The Closet as a Liminal Sanctuary
This previs was also the first moment where the closet became her safe space. Even though the painterly version of the film handles this differently, the emotional intention began here. The idea that she gravitates toward enclosed, warm spaces made sense narratively and visually. Her slow, deliberate escape into the closet helped me solidify the idea that small enclosed spaces would always protect her from the wider, more corrupted environment.
Burlap Dolls as Environmental Reactors
In this previs the dolls were supposed to react directly to the father’s presence. This idea grew out of my interest in making the environment respond to the demon indirectly.

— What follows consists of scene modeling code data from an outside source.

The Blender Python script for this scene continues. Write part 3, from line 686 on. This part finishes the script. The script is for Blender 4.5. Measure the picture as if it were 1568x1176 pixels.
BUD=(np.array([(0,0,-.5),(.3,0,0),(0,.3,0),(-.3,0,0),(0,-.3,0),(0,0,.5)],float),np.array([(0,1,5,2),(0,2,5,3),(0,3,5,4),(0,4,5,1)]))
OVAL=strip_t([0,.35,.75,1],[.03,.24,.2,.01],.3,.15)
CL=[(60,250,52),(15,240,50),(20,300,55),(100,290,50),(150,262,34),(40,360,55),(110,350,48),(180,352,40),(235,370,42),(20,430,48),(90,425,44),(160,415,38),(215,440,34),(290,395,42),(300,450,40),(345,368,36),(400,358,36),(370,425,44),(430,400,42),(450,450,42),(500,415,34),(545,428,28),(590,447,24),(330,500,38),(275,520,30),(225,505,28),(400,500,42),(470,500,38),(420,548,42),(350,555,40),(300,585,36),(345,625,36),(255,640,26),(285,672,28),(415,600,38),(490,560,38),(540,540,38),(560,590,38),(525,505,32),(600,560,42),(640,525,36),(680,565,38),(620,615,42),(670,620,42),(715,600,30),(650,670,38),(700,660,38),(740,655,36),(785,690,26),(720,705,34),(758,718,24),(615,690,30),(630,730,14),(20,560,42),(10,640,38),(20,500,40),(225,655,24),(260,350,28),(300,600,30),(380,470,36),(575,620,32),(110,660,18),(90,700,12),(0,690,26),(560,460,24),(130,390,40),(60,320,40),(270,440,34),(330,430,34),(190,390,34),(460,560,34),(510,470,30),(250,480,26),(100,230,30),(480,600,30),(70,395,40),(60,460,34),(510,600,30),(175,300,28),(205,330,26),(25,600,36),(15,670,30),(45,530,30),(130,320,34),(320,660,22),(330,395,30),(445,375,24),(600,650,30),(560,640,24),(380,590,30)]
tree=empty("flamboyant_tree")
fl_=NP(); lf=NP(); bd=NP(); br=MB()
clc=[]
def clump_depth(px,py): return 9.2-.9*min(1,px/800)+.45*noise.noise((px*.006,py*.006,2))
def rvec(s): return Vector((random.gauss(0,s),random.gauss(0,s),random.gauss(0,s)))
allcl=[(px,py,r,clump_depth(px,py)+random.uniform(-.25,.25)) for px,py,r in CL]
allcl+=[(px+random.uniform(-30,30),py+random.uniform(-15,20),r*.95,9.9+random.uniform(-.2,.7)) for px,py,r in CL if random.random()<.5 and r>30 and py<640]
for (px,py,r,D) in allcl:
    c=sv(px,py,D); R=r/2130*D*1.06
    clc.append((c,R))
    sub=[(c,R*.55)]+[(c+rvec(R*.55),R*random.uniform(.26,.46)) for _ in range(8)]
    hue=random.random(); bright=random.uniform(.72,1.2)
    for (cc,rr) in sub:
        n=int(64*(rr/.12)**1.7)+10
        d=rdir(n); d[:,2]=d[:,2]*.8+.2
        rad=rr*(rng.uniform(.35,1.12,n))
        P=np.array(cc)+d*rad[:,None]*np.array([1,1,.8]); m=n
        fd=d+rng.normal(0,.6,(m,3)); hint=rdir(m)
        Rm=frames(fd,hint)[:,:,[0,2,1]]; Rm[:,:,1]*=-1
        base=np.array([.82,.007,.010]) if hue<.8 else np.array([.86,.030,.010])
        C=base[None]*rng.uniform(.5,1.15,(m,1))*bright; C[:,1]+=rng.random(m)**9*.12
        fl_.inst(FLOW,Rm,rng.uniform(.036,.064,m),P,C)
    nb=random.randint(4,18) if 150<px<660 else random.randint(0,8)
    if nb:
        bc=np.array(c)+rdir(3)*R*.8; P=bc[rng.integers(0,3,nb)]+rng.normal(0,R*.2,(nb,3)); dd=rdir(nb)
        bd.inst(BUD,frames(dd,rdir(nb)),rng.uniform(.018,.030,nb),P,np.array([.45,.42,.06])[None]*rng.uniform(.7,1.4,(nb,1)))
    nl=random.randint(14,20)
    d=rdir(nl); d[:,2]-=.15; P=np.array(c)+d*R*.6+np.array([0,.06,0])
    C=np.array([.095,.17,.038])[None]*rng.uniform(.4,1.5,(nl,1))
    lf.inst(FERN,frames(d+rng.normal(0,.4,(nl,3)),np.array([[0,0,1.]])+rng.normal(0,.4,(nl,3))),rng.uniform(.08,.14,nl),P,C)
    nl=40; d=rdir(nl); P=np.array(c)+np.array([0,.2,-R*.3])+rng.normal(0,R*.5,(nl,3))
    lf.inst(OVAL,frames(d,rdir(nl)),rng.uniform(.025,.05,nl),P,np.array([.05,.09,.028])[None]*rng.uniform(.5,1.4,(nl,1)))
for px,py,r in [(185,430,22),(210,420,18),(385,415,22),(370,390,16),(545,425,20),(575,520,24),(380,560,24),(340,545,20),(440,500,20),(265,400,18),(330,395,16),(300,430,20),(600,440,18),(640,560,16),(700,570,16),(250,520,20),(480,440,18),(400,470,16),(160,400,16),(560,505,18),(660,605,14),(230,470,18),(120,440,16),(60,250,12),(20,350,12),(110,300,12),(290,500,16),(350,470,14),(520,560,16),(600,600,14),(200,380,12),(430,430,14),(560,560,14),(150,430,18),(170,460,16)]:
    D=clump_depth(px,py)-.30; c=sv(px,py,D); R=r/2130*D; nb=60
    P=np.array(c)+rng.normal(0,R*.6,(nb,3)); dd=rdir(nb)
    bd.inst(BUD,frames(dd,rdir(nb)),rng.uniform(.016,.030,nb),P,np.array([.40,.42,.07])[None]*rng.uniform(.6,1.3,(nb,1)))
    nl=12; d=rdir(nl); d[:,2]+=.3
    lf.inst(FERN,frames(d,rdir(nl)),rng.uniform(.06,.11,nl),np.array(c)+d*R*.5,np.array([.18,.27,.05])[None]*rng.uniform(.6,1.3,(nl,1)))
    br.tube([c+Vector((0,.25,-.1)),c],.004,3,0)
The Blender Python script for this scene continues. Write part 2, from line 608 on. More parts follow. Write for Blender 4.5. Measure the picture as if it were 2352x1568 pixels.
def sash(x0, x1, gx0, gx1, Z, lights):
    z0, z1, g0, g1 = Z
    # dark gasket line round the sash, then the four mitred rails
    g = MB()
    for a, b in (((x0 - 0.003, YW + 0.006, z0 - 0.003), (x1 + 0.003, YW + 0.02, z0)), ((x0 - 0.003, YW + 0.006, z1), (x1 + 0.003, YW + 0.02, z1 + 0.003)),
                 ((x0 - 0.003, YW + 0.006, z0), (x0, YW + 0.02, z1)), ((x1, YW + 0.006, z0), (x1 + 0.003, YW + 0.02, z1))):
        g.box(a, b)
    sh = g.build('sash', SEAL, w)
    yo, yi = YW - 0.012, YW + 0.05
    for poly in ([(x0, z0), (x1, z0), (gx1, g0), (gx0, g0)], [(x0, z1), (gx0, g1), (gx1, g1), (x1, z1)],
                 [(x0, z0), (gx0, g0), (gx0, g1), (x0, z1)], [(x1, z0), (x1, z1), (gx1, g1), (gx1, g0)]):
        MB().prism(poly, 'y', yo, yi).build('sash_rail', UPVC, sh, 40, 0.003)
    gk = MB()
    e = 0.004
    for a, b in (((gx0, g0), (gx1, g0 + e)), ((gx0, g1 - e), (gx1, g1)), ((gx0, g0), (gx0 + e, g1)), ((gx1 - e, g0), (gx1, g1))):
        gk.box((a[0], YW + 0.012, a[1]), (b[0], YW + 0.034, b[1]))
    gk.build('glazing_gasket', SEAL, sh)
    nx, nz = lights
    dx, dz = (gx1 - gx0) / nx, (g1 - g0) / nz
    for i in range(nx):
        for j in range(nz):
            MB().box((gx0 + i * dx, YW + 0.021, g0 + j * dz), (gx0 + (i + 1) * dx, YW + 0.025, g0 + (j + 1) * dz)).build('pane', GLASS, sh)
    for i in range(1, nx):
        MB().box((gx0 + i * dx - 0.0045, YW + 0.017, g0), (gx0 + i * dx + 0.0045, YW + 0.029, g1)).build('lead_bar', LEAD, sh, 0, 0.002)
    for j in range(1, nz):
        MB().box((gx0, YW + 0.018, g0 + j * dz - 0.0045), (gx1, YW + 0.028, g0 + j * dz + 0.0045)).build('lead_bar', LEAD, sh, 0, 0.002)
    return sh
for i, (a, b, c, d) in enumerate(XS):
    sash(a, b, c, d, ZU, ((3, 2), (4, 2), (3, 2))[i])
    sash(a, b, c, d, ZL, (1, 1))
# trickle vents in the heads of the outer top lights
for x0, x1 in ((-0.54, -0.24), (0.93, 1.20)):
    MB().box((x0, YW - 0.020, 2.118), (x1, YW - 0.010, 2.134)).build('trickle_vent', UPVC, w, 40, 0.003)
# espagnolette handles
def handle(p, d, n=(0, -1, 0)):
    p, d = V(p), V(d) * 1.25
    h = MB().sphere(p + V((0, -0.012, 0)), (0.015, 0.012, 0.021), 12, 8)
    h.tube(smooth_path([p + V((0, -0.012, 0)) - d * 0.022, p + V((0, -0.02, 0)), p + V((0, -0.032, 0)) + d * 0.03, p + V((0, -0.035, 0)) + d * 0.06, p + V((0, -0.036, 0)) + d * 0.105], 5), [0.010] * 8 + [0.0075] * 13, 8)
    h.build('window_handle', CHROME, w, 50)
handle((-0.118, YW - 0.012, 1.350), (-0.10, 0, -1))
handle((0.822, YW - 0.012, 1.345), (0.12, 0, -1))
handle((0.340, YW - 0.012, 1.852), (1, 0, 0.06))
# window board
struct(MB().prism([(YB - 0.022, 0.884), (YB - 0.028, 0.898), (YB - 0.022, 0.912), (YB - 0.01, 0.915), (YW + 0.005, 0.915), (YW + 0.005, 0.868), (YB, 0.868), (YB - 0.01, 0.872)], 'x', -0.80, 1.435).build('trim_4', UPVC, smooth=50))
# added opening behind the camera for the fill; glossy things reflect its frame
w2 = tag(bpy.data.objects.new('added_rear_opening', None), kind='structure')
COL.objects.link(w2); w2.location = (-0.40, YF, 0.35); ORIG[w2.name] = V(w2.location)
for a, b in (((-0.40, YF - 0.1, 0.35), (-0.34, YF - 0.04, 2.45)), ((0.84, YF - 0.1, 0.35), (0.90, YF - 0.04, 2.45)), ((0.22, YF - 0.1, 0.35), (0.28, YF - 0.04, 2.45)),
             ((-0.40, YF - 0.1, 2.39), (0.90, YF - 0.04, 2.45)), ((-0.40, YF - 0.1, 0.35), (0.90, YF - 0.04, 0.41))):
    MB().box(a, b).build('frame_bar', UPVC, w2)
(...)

Even though the dolls no longer behave this way in the final film, this previs is where I learned that props could serve as emotional extensions of characters. The dolls being passive observers later on was influenced heavily by this experiment, even if their role changed.
Establishing Emotional Rhythm Through Visual Repetition
By repeating similar sequences from earlier previs versions but reframing them with wider space and more emotional clarity, this previs taught me how important rhythm is in horror. Scenes do not need new events to evolve. Sometimes the evolution comes from the way the space around the character tightens or stretches. This previs made that idea tangible. The events stayed the same, but the feeling shifted dramatically, and that became a core part of the final film’s storytelling.